### Exercise prompt
Transcribe every line exactly. Leave the pictures behind.

### Dataset section
++++++
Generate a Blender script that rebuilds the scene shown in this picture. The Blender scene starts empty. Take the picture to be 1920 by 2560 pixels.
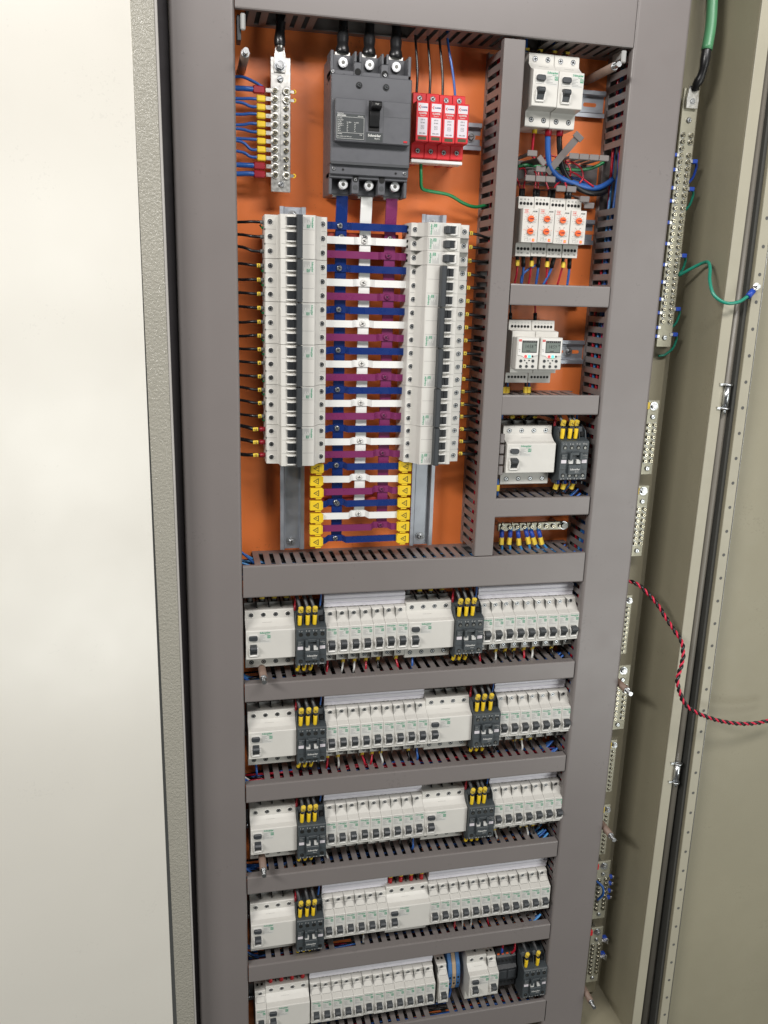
import bpy, bmesh, math, random
from mathutils import Vector, Matrix, Euler
R = math.radians
random.seed(7)
S = bpy.context.scene
COL = S.collection
K = 0.001                                    # everything below is written in millimetres

# ------------------------------------------------------------------ camera
cam = bpy.data.cameras.new('camera'); camo = bpy.data.objects.new('camera', cam); COL.objects.link(camo)
CAM = Vector((-60.5, -1220.3, 1009.7)); CROT = Euler((R(75.3219), R(-1.6685), R(-12.4803)), 'XYZ')
camo.location = CAM * K; camo.rotation_euler = CROT
cam.sensor_fit = 'HORIZONTAL'; cam.sensor_width = 36; cam.lens = 2109.389 / 1920 * 36
cam.clip_start = .01; cam.clip_end = 60
S.camera = camo
# ------------------------------------------------------------------ room light
W = bpy.data.worlds.new('World'); S.world = W; W.use_nodes = True
bg = W.node_tree.nodes['Background']; bg.inputs[0].default_value = (0.98, 1.0, 0.93, 1); bg.inputs[1].default_value = 0.06
def area(name, loc, tgt, sx, sy, power, col=(1, 1, 1)):
    l = bpy.data.lights.new(name, 'AREA'); l.shape = 'RECTANGLE'; l.size = sx * K; l.size_y = sy * K
    l.energy = power; l.color = col
    o = bpy.data.objects.new(name, l); COL.objects.link(o); o.location = Vector(loc) * K
    o.rotation_euler = (Vector(tgt) - Vector(loc)).to_track_quat('-Z', 'Y').to_euler()
    return o
area('ceiling_lamp', (600, -1500, 2150), (300, 0, 800), 1200, 300, 28, (1, .97, .95))
area('ceiling_lamp', (-1750, -1800, 2150), (400, 0, 600), 1000, 300, 52, (1, .97, .93))
for wz, wp in ((1150, 6), (350, 8), (-450, 8)): area('window_light', (1600, -1950, wz), (-250, -170, 300), 800, 560, wp, (.98, 1, .96))
S.view_settings.view_transform = 'Standard'; S.view_settings.look = 'None'
S.view_settings.exposure = 0; S.view_settings.gamma = 1; S.view_settings.use_curve_mapping = False

# ------------------------------------------------------------------ materials
MT = {}
def mat(name, col, rough=.45, metal=0, bump=0, bscale=300, var=.04, vscale=12, coat=0, emit=0, alpha=1, spec=.5, bd=.0004, speck=0):
    m = bpy.data.materials.new(name); m.use_nodes = True; nt = m.node_tree; p = nt.nodes['Principled BSDF']
    p.inputs['Roughness'].default_value = rough; p.inputs['Metallic'].default_value = metal
    p.inputs['Specular IOR Level'].default_value = spec
    if coat: p.inputs['Coat Weight'].default_value = coat; p.inputs['Coat Roughness'].default_value = .2
    tc = nt.nodes.new('ShaderNodeTexCoord'); gm = nt.nodes.new('ShaderNodeNewGeometry')
    n = nt.nodes.new('ShaderNodeTexNoise'); n.inputs['Scale'].default_value = vscale; n.inputs['Detail'].default_value = 5
    nt.links.new(gm.outputs['Position'], n.inputs['Vector'])
    r = nt.nodes.new('ShaderNodeMapRange'); r.inputs[1].default_value = .3; r.inputs[2].default_value = .7
    r.inputs[3].default_value = 1 - var; r.inputs[4].default_value = 1 + var
    nt.links.new(n.outputs[0], r.inputs[0])
    v = nt.nodes.new('ShaderNodeVectorMath'); v.operation = 'SCALE'; v.inputs[0].default_value = col[:3]
    if speck:                                  # sparse dirt specks and rubbed marks
        n4 = nt.nodes.new('ShaderNodeTexNoise'); n4.inputs['Scale'].default_value = 260; n4.inputs['Detail'].default_value = 2
        n5 = nt.nodes.new('ShaderNodeTexNoise'); n5.inputs['Scale'].default_value = 14; n5.inputs['Detail'].default_value = 3
        q = nt.nodes.new('ShaderNodeMath'); q.operation = 'ADD'; q.inputs[1].default_value = 0
        nt.links.new(gm.outputs['Position'], n4.inputs['Vector']); nt.links.new(gm.outputs['Position'], n5.inputs['Vector'])
        nt.links.new(n4.outputs[0], q.inputs[0]); nt.links.new(n5.outputs[0], q.inputs[1])
        r4 = nt.nodes.new('ShaderNodeMapRange'); r4.inputs[1].default_value = 1.27; r4.inputs[2].default_value = 1.33
        r4.inputs[3].default_value = 1; r4.inputs[4].default_value = 1 - speck
        mu = nt.nodes.new('ShaderNodeMath'); mu.operation = 'MULTIPLY'
        nt.links.new(q.outputs[0], r4.inputs[0]); nt.links.new(r4.outputs[0], mu.inputs[0]); nt.links.new(r.outputs[0], mu.inputs[1]); r = mu
    nt.links.new(r.outputs[0], v.inputs['Scale']); nt.links.new(v.outputs[0], p.inputs['Base Color'])
    r2 = nt.nodes.new('ShaderNodeMapRange'); r2.inputs[1].default_value = .3; r2.inputs[2].default_value = .7
    dr = .02 if name == 'duct_plastic' else .06
    r2.inputs[3].default_value = max(.04, rough - dr); r2.inputs[4].default_value = min(1, rough + dr)
    n2 = nt.nodes.new('ShaderNodeTexNoise'); n2.inputs['Scale'].default_value = vscale * 5; n2.inputs['Detail'].default_value = 4
    nt.links.new(gm.outputs['Position'], n2.inputs['Vector'])
    nt.links.new(n2.outputs[0], r2.inputs[0]); nt.links.new(r2.outputs[0], p.inputs['Roughness'])
    if bump:
        b = nt.nodes.new('ShaderNodeBump'); b.inputs['Strength'].default_value = bump; b.inputs['Distance'].default_value = bd
        n3 = nt.nodes.new('ShaderNodeTexNoise'); n3.inputs['Scale'].default_value = bscale; n3.inputs['Detail'].default_value = 3
        nt.links.new(gm.outputs['Position'], n3.inputs['Vector']); nt.links.new(n3.outputs[0], b.inputs['Height'])
        nt.links.new(b.outputs[0], p.inputs['Normal'])
    if emit:
        p.inputs['Emission Color'].default_value = (*col[:3], 1); p.inputs['Emission Strength'].default_value = emit
    if alpha < 1: p.inputs['Alpha'].default_value = alpha
    MT[name] = m; return m
mat('duct_plastic', (.196, .176, .170), .34, bump=.05, bscale=14, var=.03, vscale=7, speck=.12, bd=.0006)
mat('orange_paint', (.80, .205, .050), .38, bump=.3, bscale=120, var=.09, vscale=9, speck=.2)
mat('cabinet_paint', (.305, .280, .200), .48, bump=.6, bscale=600, var=.045, vscale=7, speck=.1)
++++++
### Exercise answer
Generate a Blender script that rebuilds the scene shown in this picture. The Blender scene starts empty. Take the picture to be 1920 by 2560 pixels.
import bpy, bmesh, math, random
from mathutils import Vector, Matrix, Euler
R = math.radians
random.seed(7)
S = bpy.context.scene
COL = S.collection
K = 0.001                                    # everything below is written in millimetres

# ------------------------------------------------------------------ camera
cam = bpy.data.cameras.new('camera'); camo = bpy.data.objects.new('camera', cam); COL.objects.link(camo)
CAM = Vector((-60.5, -1220.3, 1009.7)); CROT = Euler((R(75.3219), R(-1.6685), R(-12.4803)), 'XYZ')
camo.location = CAM * K; camo.rotation_euler = CROT
cam.sensor_fit = 'HORIZONTAL'; cam.sensor_width = 36; cam.lens = 2109.389 / 1920 * 36
cam.clip_start = .01; cam.clip_end = 60
S.camera = camo
# ------------------------------------------------------------------ room light
W = bpy.data.worlds.new('World'); S.world = W; W.use_nodes = True
bg = W.node_tree.nodes['Background']; bg.inputs[0].default_value = (0.98, 1.0, 0.93, 1); bg.inputs[1].default_value = 0.06
def area(name, loc, tgt, sx, sy, power, col=(1, 1, 1)):
    l = bpy.data.lights.new(name, 'AREA'); l.shape = 'RECTANGLE'; l.size = sx * K; l.size_y = sy * K
    l.energy = power; l.color = col
    o = bpy.data.objects.new(name, l); COL.objects.link(o); o.location = Vector(loc) * K
    o.rotation_euler = (Vector(tgt) - Vector(loc)).to_track_quat('-Z', 'Y').to_euler()
    return o
area('ceiling_lamp', (600, -1500, 2150), (300, 0, 800), 1200, 300, 28, (1, .97, .95))
area('ceiling_lamp', (-1750, -1800, 2150), (400, 0, 600), 1000, 300, 52, (1, .97, .93))
for wz, wp in ((1150, 6), (350, 8), (-450, 8)): area('window_light', (1600, -1950, wz), (-250, -170, 300), 800, 560, wp, (.98, 1, .96))
S.view_settings.view_transform = 'Standard'; S.view_settings.look = 'None'
S.view_settings.exposure = 0; S.view_settings.gamma = 1; S.view_settings.use_curve_mapping = False

# ------------------------------------------------------------------ materials
MT = {}
def mat(name, col, rough=.45, metal=0, bump=0, bscale=300, var=.04, vscale=12, coat=0, emit=0, alpha=1, spec=.5, bd=.0004, speck=0):
    m = bpy.data.materials.new(name); m.use_nodes = True; nt = m.node_tree; p = nt.nodes['Principled BSDF']
    p.inputs['Roughness'].default_value = rough; p.inputs['Metallic'].default_value = metal
    p.inputs['Specular IOR Level'].default_value = spec
    if coat: p.inputs['Coat Weight'].default_value = coat; p.inputs['Coat Roughness'].default_value = .2
    tc = nt.nodes.new('ShaderNodeTexCoord'); gm = nt.nodes.new('ShaderNodeNewGeometry')
    n = nt.nodes.new('ShaderNodeTexNoise'); n.inputs['Scale'].default_value = vscale; n.inputs['Detail'].default_value = 5
    nt.links.new(gm.outputs['Position'], n.inputs['Vector'])
    r = nt.nodes.new('ShaderNodeMapRange'); r.inputs[1].default_value = .3; r.inputs[2].default_value = .7
    r.inputs[3].default_value = 1 - var; r.inputs[4].default_value = 1 + var
    nt.links.new(n.outputs[0], r.inputs[0])
    v = nt.nodes.new('ShaderNodeVectorMath'); v.operation = 'SCALE'; v.inputs[0].default_value = col[:3]
    if speck:                                  # sparse dirt specks and rubbed marks
        n4 = nt.nodes.new('ShaderNodeTexNoise'); n4.inputs['Scale'].default_value = 260; n4.inputs['Detail'].default_value = 2
        n5 = nt.nodes.new('ShaderNodeTexNoise'); n5.inputs['Scale'].default_value = 14; n5.inputs['Detail'].default_value = 3
        q = nt.nodes.new('ShaderNodeMath'); q.operation = 'ADD'; q.inputs[1].default_value = 0
        nt.links.new(gm.outputs['Position'], n4.inputs['Vector']); nt.links.new(gm.outputs['Position'], n5.inputs['Vector'])
        nt.links.new(n4.outputs[0], q.inputs[0]); nt.links.new(n5.outputs[0], q.inputs[1])
        r4 = nt.nodes.new('ShaderNodeMapRange'); r4.inputs[1].default_value = 1.27; r4.inputs[2].default_value = 1.33
        r4.inputs[3].default_value = 1; r4.inputs[4].default_value = 1 - speck
        mu = nt.nodes.new('ShaderNodeMath'); mu.operation = 'MULTIPLY'
        nt.links.new(q.outputs[0], r4.inputs[0]); nt.links.new(r4.outputs[0], mu.inputs[0]); nt.links.new(r.outputs[0], mu.inputs[1]); r = mu
    nt.links.new(r.outputs[0], v.inputs['Scale']); nt.links.new(v.outputs[0], p.inputs['Base Color'])
    r2 = nt.nodes.new('ShaderNodeMapRange'); r2.inputs[1].default_value = .3; r2.inputs[2].default_value = .7
    dr = .02 if name == 'duct_plastic' else .06
    r2.inputs[3].default_value = max(.04, rough - dr); r2.inputs[4].default_value = min(1, rough + dr)
    n2 = nt.nodes.new('ShaderNodeTexNoise'); n2.inputs['Scale'].default_value = vscale * 5; n2.inputs['Detail'].default_value = 4
    nt.links.new(gm.outputs['Position'], n2.inputs['Vector'])
    nt.links.new(n2.outputs[0], r2.inputs[0]); nt.links.new(r2.outputs[0], p.inputs['Roughness'])
    if bump:
        b = nt.nodes.new('ShaderNodeBump'); b.inputs['Strength'].default_value = bump; b.inputs['Distance'].default_value = bd
        n3 = nt.nodes.new('ShaderNodeTexNoise'); n3.inputs['Scale'].default_value = bscale; n3.inputs['Detail'].default_value = 3
        nt.links.new(gm.outputs['Position'], n3.inputs['Vector']); nt.links.new(n3.outputs[0], b.inputs['Height'])
        nt.links.new(b.outputs[0], p.inputs['Normal'])
    if emit:
        p.inputs['Emission Color'].default_value = (*col[:3], 1); p.inputs['Emission Strength'].default_value = emit
    if alpha < 1: p.inputs['Alpha'].default_value = alpha
    MT[name] = m; return m
mat('duct_plastic', (.196, .176, .170), .34, bump=.05, bscale=14, var=.03, vscale=7, speck=.12, bd=.0006)
mat('orange_paint', (.80, .205, .050), .38, bump=.3, bscale=120, var=.09, vscale=9, speck=.2)
mat('cabinet_paint', (.305, .280, .200), .48, bump=.6, bscale=600, var=.045, vscale=7, speck=.1)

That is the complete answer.